ABC News International: Look Out Boeing, NASA, Here Comes China
President Hu struck a diplomatic tone with President Obama today, announcing $45 billion worth of deals that the White House said will support 235,000 U.S. jobs.
China agreed to purchase a wide variety of U.S. exports, everything from agricultural products and telecommunications equipment to engineering machinery and auto parts. The deal also includes a $19 billion contract with Boeing for 200 planes.
But even as China buys American, it is still hot on America's heels, expanding into frontiers dominated by the United States. It is designing its first commercial airplane, building its own space station and it brazenly tested its first stealth fighter jet when U.S. Secretary of Defense Robert Gates visited the country last week.
"I think we're going to see a China that's going to spread its wings more, a China that is not going to be contained or pushed around," Beijing-based analyst Russell Leigh Moses told ABC News.
The statistics spell out China's rapid growth.
While state and municipal governments in the U.S. struggle with massive deficits, China is designing vast infrastructure upgrades.
It will begin construction this year on 16,000 miles of highway, boasting that in just five years the country will have more highways than America.
The Chinese also are beginning to lay 19,000 miles of railway lines, tracks that the country will need as 640 million people travel home for the spring festival in the next six weeks.
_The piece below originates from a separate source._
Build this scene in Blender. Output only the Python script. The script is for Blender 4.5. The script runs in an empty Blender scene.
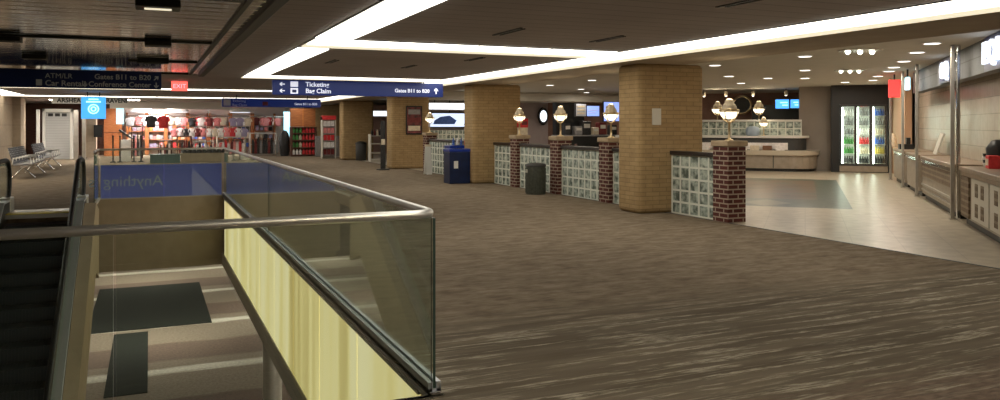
import bpy, math, random
from mathutils import Vector, Matrix
random.seed(7)
C = bpy.context.scene.collection
R = math.radians
YAW = R(23.9)
# ------------------------------------------------------------------ camera, world, exposure
cam_d = bpy.data.cameras.new('camera'); cam = bpy.data.objects.new('camera', cam_d); C.objects.link(cam)
cam.location = (0, 0, 1.6); cam.rotation_euler = (R(90), 0, -YAW)
cam_d.sensor_width = 36; cam_d.lens = 28.44; cam_d.shift_y = -0.075; cam_d.clip_end = 300; cam_d.clip_start = .05
bpy.context.scene.camera = cam
sc = bpy.context.scene
sc.view_settings.view_transform = 'Standard'; sc.view_settings.look = 'None'
sc.view_settings.exposure = 0.5; sc.view_settings.gamma = 1; sc.view_settings.use_curve_mapping = False
sc.cycles.use_denoising = True
sc.cycles.max_bounces = 8; sc.cycles.diffuse_bounces = 4; sc.cycles.glossy_bounces = 5; sc.cycles.transparent_max_bounces = 24
sc.cycles.sample_clamp_indirect = 4
w = bpy.data.worlds.new('world'); sc.world = w; w.use_nodes = True
w.node_tree.nodes['Background'].inputs[0].default_value = (1.0, .92, .82, 1)
w.node_tree.nodes['Background'].inputs[1].default_value = 0.22

# ------------------------------------------------------------------ positions on real surfaces
cs, sn = math.cos(YAW), math.sin(YAW)
def XatY(px, Y):
    k = (px-500)/790; return Y*(sn+k*cs)/(cs-k*sn)
def Zat(py, X, Y): return 1.6-(py-125)*(cs*Y+sn*X)/790
def Zpy(z, X, Y): return 125+(1.6-z)*790/(cs*Y+sn*X)
def ground(px, py, h=0):
    z = (h-1.6)*790/(125-py); x = (px-500)/790*z
    return cs*x+sn*z, cs*z-sn*x

# ------------------------------------------------------------------ materials
def mat(name, col, rough=.6, metal=0, emis=None, es=0, spec=.5):
    m = bpy.data.materials.new(name); m.use_nodes = True
    b = m.node_tree.nodes['Principled BSDF']
    b.inputs['Base Color'].default_value = (*col, 1); b.inputs['Roughness'].default_value = rough
    b.inputs['Metallic'].default_value = metal; b.inputs['Specular IOR Level'].default_value = spec
    if emis: b.inputs['Emission Color'].default_value = (*emis, 1); b.inputs['Emission Strength'].default_value = es
    return m
class N:
    def __init__(s, m): s.m = m; s.t = m.node_tree; s.b = s.t.nodes['Principled BSDF']
    def n(s, typ, **kw):
        x = s.t.nodes.new(typ)
        for k, v in kw.items():
            if k.startswith('i_'):
                key = k[2:]; key = int(key) if key.isdigit() else key.replace('_', ' ')
                x.inputs[key].default_value = v
            else: setattr(x, k, v)
        return x
    def l(s, a, b): s.t.links.new(a, b)
    def math(s, op, a, b=None, c=None):
        x = s.t.nodes.new('ShaderNodeMath'); x.operation = op
        for i, v in enumerate((a, b, c)):
            if v is None: continue
            if isinstance(v, (int, float)): x.inputs[i].default_value = v
            else: s.l(v, x.inputs[i])
        return x.outputs[0]
    def mix(s, f, a, b, op='MIX'):
        x = s.t.nodes.new('ShaderNodeMix'); x.data_type = 'RGBA'; x.blend_type = op
        for i, v in ((0, f), (6, a), (7, b)):
            if isinstance(v, (int, float)): x.inputs[i].default_value = v
            elif isinstance(v, tuple): x.inputs[i].default_value = (*v, 1)
            else: s.l(v, x.inputs[i])
        return x.outputs[2]
    def pos(s):
        g = s.n('ShaderNodeNewGeometry'); x = s.n('ShaderNodeSeparateXYZ'); s.l(g.outputs['Position'], x.inputs[0])
        return g.outputs['Position'], x.outputs[0], x.outputs[1], x.outputs[2]
    def noise(s, vec, scale, detail=3, sc3=None, rough=.5):
        if sc3:
            mp = s.n('ShaderNodeMapping'); mp.inputs['Scale'].default_value = sc3; s.l(vec, mp.inputs[0]); vec = mp.outputs[0]
        x = s.n('ShaderNodeTexNoise'); x.inputs['Scale'].default_value = scale; x.inputs['Detail'].default_value = detail
        x.inputs['Roughness'].default_value = rough
        s.l(vec, x.inputs['Vector']); return x.outputs['Fac']
    def ramp(s, f, stops):
        x = s.n('ShaderNodeValToRGB'); e = x.color_ramp.elements
        while len(e) < len(stops): e.new(.5)
        for q, (p, c) in zip(e, stops):
            q.position = p; q.color = (*c, 1) if isinstance(c, tuple) else (c, c, c, 1)
        s.l(f, x.inputs[0]); return x.outputs[0]
    def color(s, c): s.l(c, s.b.inputs['Base Color'])
    def bump(s, h, st=.3, d=.01):
        x = s.n('ShaderNodeBump'); x.inputs['Strength'].default_value = st; x.inputs['Distance'].default_value = d
        s.l(h, x.inputs['Height']); s.l(x.outputs[0], s.b.inputs['Normal'])

def mat_carpet():
    m = mat('carpet', (.2, .16, .12), .95, spec=.1); k = N(m); P, x, y, z = k.pos()
    # zone of soft blotches
    b1 = k.noise(P, 2.4, 4, (1.2, 3.2, 1)); b2 = k.noise(P, 9, 4, (1, 3, 1)); fine = k.noise(P, 120, 2)
    blot = k.ramp(k.math('ADD', k.math('MULTIPLY', b1, .6), k.math('MULTIPLY', b2, .4)), [(.38, (.165, .122, .082)), (.5, (.235, .182, .128)), (.62, (.30, .245, .18))])
    # streaked zone
    s1 = k.noise(P, 1.0, 4, (1.0, 13, 1), .6); s2 = k.noise(P, 1.0, 3, (.5, 6, 1)); s3 = k.noise(P, 1.0, 4, (6, 60, 1), .7)
    strk = k.math('MULTIPLY', k.ramp(s1, [(.5, 0.0), (.6, 1.0)]), k.ramp(s3, [(.42, 0.0), (.56, 1.0)]))
    base2 = k.ramp(s2, [(.35, (.125, .10, .07)), (.65, (.20, .16, .115))])
    streak = k.mix(strk, base2, (.46, .41, .32))
    # reddish zone close by
    blot3 = k.ramp(b2, [(.35, (.13, .092, .068)), (.65, (.22, .16, .12))])
    edge = k.math('ADD', y, k.math('MULTIPLY', k.math('SUBTRACT', s1, .5), 1.5))
    f1 = k.ramp(k.math('MULTIPLY', k.math('SUBTRACT', edge, 5.2), .7), [(.2, 0.0), (.8, 1.0)])
    f0 = k.ramp(k.math('MULTIPLY', k.math('SUBTRACT', edge, 3.15), 1.6), [(.2, 0.0), (.8, 1.0)])
    c = k.mix(f1, streak, blot); c = k.mix(f0, blot3, c)
    # carpet tile seams
    c = k.mix(k.math('MULTIPLY', fine, .35), c, (.05, .04, .03), 'MIX')
    k.color(c); k.bump(fine, .5, .004); return m
def mat_tile():
    m = mat('marble_tile', (.5, .45, .36), .32, spec=.4); k = N(m); P, x, y, z = k.pos()
    a = k.math('MULTIPLY', k.math('ADD', x, y), .7071); b = k.math('MULTIPLY', k.math('SUBTRACT', x, y), .7071)
    n1 = k.noise(P, 1.1, 6); n2 = k.noise(P, 5, 5)
    c = k.ramp(n2, [(.3, (.36, .30, .22)), (.7, (.50, .435, .335))])
    inner = k.ramp(n1, [(.35, (.10, .085, .055)), (.5, (.19, .12, .075)), (.65, (.13, .13, .095))])
    green = k.ramp(n2, [(.3, (.06, .075, .055)), (.7, (.11, .125, .095))])
    def rng(v, lo, hi): return k.math('MULTIPLY', k.math('GREATER_THAN', v, lo), k.math('LESS_THAN', v, hi))
    fb = k.math('MULTIPLY', rng(a, 16.4, 25), rng(b, -3.2, .85))
    fi = k.math('MULTIPLY', rng(a, 18.2, 24.2), rng(b, -3.2, .25))
    dia = k.math('LESS_THAN', k.math('ADD', k.math('ABSOLUTE', k.math('MULTIPLY', k.math('SUBTRACT', a, 17.2), .7)), k.math('ABSOLUTE', k.math('ADD', b, .75))), .5)
    green = k.mix(k.math('MULTIPLY', dia, .6), green, (.28, .24, .17))
    c = k.mix(fb, c, green); c = k.mix(fi, c, inner)
    def line(v, p): return k.math('LESS_THAN', k.math('FRACT', k.math('DIVIDE', v, p)), .018)
    g = k.math('MAXIMUM', line(a, .6), line(b, .6))
    c = k.mix(k.math('MULTIPLY', g, .35), c, (.15, .12, .09)); k.color(c); return m
def mat_brick(name, cols, mortar, bw, bh, msz=.012, rough=.8, bump=.5, noise=.5):
    m = mat(name, cols[0], rough, spec=.25); k = N(m); uv = k.n('ShaderNodeUVMap')
    b = k.n('ShaderNodeTexBrick'); k.l(uv.outputs[0], b.inputs['Vector'])
    b.inputs['Scale'].default_value = 1; b.inputs['Brick Width'].default_value = bw; b.inputs['Row Height'].default_value = bh
    b.inputs['Mortar Size'].default_value = msz; b.inputs['Mortar Smooth'].default_value = .1
    b.inputs['Color1'].default_value = (*cols[0], 1); b.inputs['Color2'].default_value = (*cols[1], 1); b.inputs['Mortar'].default_value = (*mortar, 1)
    n = k.noise(uv.outputs[0], 6, 4)
    c = k.mix(noise, b.outputs['Color'], k.ramp(n, [(.3, .55), (.7, 1.0)]), 'MULTIPLY')
    k.color(c); k.bump(k.math('SUBTRACT', 1, b.outputs['Fac']), bump, .006); return m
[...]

China not only is investing in physical infrastructure, but also in its people. Chinese children spend an average of 41 more days in school than their American counterparts, and Chinese students top the world in science, math and reading scores.
China also is more connected than it ever has been. The number of Chinese people on the Internet grew by 19 percent last year to 457 million, and the number of people accessing the Web via mobile phones jumped 29.6 percent to 303 million. The communist government welcomes and fears such numbers. While it promotes Internet use for business and education, it operates an extensive censorship system that blocks material the government considers subversive or pornographic. Such heavy-handed censorship is a source of ongoing tension between the U.S. and China.
For all the boom and buzz, sobering realities still loom large. China is a nation where 150 million people live on less than $2 a day and where human rights abuses abound. But China is determined to look to the future and grow even more influential on the world stage in 2011.